Laws Threaten Web Security Researchers
ancientribe writes "A new report from a Computer Security Institute (CSI) working group of Web researchers, computer crime law experts, and U.S. Department of Justice agents explores the effects of laws that might hinder Web vulnerability research. The report, which the group will present on Monday at CSI's NetSec conference, has some chilling findings about how fear of prosecution is muzzling some Web researchers from disclosing to Website operators security holes they find. The bad news is the laws may inadvertently hurt the ethical researchers and help the bad guys."
A while back, I contacted a major ISP about an opening in their web based mail server system that would potentially expose the email from any account provided you knew the email address you wished to gain access to, not a hard thing to accomplish. I initially contacted the abuse@ department to explain what I found and how I, and here's the kicker, accidentally stumbled upon this. I wasn't looking for it or trying some form of pen-test, it was an accident.
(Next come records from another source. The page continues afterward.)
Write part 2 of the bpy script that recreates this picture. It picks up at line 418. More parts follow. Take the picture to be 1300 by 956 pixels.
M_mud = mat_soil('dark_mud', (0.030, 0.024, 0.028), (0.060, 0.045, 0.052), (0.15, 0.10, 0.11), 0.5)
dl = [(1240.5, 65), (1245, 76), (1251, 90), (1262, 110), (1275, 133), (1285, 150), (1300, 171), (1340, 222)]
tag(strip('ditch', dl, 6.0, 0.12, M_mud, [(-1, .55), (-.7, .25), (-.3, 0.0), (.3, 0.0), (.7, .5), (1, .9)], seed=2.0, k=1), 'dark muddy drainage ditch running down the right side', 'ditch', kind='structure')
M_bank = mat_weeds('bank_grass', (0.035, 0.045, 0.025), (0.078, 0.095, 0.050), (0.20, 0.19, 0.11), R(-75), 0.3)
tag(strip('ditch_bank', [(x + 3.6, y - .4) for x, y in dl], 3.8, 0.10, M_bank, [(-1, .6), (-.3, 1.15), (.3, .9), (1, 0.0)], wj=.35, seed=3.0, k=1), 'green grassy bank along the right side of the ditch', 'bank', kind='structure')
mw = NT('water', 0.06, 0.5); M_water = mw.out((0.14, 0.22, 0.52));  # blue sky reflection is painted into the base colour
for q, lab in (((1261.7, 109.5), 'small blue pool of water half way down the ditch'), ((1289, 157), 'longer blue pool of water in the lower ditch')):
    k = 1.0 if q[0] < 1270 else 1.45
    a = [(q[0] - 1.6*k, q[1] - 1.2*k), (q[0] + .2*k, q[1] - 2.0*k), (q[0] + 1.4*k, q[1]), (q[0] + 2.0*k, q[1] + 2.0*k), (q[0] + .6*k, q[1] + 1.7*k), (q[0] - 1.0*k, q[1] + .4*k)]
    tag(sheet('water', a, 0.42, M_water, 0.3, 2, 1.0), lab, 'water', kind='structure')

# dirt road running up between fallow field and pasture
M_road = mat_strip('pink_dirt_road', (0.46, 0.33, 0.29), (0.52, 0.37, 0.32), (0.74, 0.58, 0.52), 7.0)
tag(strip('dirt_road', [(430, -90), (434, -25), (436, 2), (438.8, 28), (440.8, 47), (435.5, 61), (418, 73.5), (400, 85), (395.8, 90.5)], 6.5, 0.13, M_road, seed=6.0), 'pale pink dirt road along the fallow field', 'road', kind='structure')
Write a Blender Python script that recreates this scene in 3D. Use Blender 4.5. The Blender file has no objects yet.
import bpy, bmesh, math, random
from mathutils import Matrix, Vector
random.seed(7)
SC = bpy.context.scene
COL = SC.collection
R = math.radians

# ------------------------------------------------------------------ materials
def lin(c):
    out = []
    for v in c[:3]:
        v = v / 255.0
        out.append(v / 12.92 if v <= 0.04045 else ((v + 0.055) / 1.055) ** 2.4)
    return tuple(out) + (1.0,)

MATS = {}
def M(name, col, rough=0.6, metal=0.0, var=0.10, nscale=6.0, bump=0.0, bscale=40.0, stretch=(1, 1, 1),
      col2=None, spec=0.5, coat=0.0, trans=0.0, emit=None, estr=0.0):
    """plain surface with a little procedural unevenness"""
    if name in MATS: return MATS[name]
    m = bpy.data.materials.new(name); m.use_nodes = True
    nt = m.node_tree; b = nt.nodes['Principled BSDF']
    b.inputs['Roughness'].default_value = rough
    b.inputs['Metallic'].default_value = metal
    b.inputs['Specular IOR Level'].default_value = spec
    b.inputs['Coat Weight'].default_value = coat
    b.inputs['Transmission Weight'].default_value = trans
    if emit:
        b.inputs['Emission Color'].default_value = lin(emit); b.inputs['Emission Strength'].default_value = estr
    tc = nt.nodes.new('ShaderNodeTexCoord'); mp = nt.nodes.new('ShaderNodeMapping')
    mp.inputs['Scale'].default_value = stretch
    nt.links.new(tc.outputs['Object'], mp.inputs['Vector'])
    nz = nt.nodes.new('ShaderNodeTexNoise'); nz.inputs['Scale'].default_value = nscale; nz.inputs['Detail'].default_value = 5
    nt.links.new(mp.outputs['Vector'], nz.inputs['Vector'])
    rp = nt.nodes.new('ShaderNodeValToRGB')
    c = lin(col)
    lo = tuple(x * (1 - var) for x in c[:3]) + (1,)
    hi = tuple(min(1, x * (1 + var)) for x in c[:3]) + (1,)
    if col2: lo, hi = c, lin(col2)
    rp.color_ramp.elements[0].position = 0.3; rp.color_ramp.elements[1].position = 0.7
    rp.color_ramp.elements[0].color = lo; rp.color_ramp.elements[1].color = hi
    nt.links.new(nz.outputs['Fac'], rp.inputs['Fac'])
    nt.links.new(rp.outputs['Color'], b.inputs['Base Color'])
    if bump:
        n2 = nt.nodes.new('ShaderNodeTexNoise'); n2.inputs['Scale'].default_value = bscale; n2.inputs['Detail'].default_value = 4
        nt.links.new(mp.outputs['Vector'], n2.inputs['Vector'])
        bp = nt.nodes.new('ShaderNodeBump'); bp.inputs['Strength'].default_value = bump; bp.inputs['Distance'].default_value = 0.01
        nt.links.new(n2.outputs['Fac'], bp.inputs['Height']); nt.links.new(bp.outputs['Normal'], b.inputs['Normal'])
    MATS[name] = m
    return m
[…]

At first I received an email back thanking me for pointing out the issue and a promise it will be resolved. This was then followed up by the busiest conference call I've ever been a participant of in my life where I was all but accused of starting the 1871 Chicago fire.
Thanks turned to anger as the engineers, obviously not wanting to get fired or "blamed" (god forbid anyone in America actually take blame for anything anymore) for this minor yet potentially nasty flaw, swore up and down that there's no way other than "actively attacking" the system could I have exposed this issue and that's when things got nasty.
I was threatened, with federal involvement (they never explained that part), emailed copies of recent arrests of hackers from Australia and told to get a lawyer. Four months later, there has been no follow-up, I've spent only eight-hundred in legal fees (I got lucky there) and the ISP quietly stopped harassing me.
I'm convinced this "attack" against anyone pointing web security flaws is all nested in this deep-rooted fear to admit ones mistakes. Web developers think if they admit a single mistake will never get another web development gig again. Ask yourself, would you hire a company that open admitted to making a security mistake on a website that was discovered? I'm interested in seeing where this goes.
Why do overlook and oversee mean opposite things?
Now, if the thing's busted and somebody get's hacked, well . . . we exercised due diligence in the manufacture, testing and marketing of our product. No problem, as far as I can see.
OTOH, if (for example) some snot-nosed college kids and their dog publish a detailed description of a flaw in our product, we have to either make sure they're wrong or fix it pronto. Else, our fiscal arse is swinging in the breeze, ripe to be violated in court for liability issues. Say, there oughtta be a law making it illegal for mere mortals to figure out how our product works and how to defeat it - that's the ticket! Great! We can push it as being in everybody's best interest, 'cuz it'll be a way to put evil hackers in jail. Yeah, that's it!
Now, have the police pick up those punk kids - they were last seen driving a green van.